Applying Einstein's Work to the Mysteries of the Universe (String Theory)

Einstein’s work in developing the theory of relativity had shown amazing results, unifying key concepts and clarifying important symmetries in the universe. Still, there are some cases where relativity predicts strange behavior, such as singularities, where the curvature of space-time becomes infinite and the laws of relativity seem to break down. String theory today continues this work by trying to extend the concepts of relativity into these areas, hoping to find new rules that work in these regions.
With relativity in place, physicists could look to the heavens and begin a study of how the universe evolved over time, a field called cosmology. However, Einstein’s field equations also allow for some strange behavior — such as black holes and time travel — that has caused great distress to Einstein and others over the years.
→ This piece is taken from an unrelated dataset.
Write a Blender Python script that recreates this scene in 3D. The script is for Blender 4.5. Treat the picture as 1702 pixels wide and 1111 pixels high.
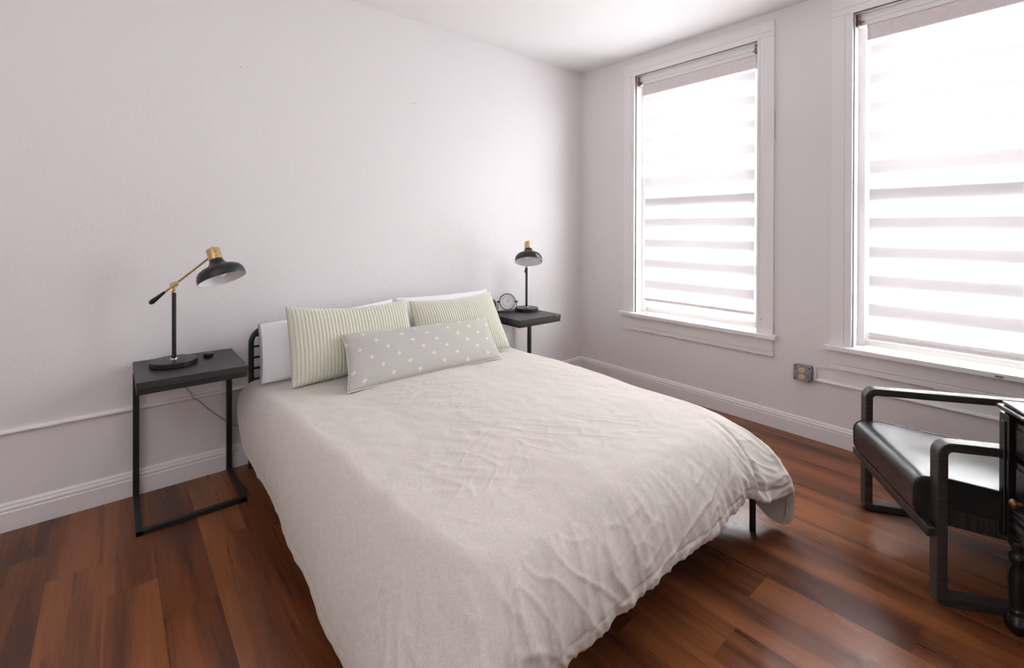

If you haven’t read about relativity before, this topic may seem like a whirlwind of strange, exotic concepts — and these new theories certainly felt so to the physicists of the time. Fundamental concepts — motion, mass, energy, space, time, and gravity — were transformed in a period of only 15 years!
Motion, instead of being just some incidental behavior of objects, was now crucial to understanding how the laws of physics manifested themselves. The laws don’t change — this was key to all of Einstein’s work — but they
can manifest in different ways, depending on where you are and how you’re moving — or how space-time is moving around you.
In topic 9, I cover the ideas of modern cosmology arising from Einstein’s work, such as the black holes that can form when massive quantities of mass cause space-time to curve infinitely far and similar problems that come up when trying to apply relativity to the early universe. Or, as you see in topic 16, some solutions to Einstein’s equations allow time travel.
Einstein himself was extremely uncomfortable with these unusual solutions to his equations. To the best of his ability, he tried to disprove them. When he failed, he would sometimes violate his own basic belief in the mathematics and claim that these solutions represented physically impossible situations.
Despite the strange implications, Einstein’s theory of general relativity has been around for nearly a century and has met every challenge — at least when applied to objects larger than a molecule. As I point out in topic 2, at very small scales quantum effects become important, and the description using general relativity begins to break down. The equations make no sense, and space-time becomes an exotic, tumultuous mess of energy fluctuations. The force of gravity explodes to an infinite value. String theory (hopefully) represents one way of reconciling gravity at this realm, as I explain in topics 10 and 11.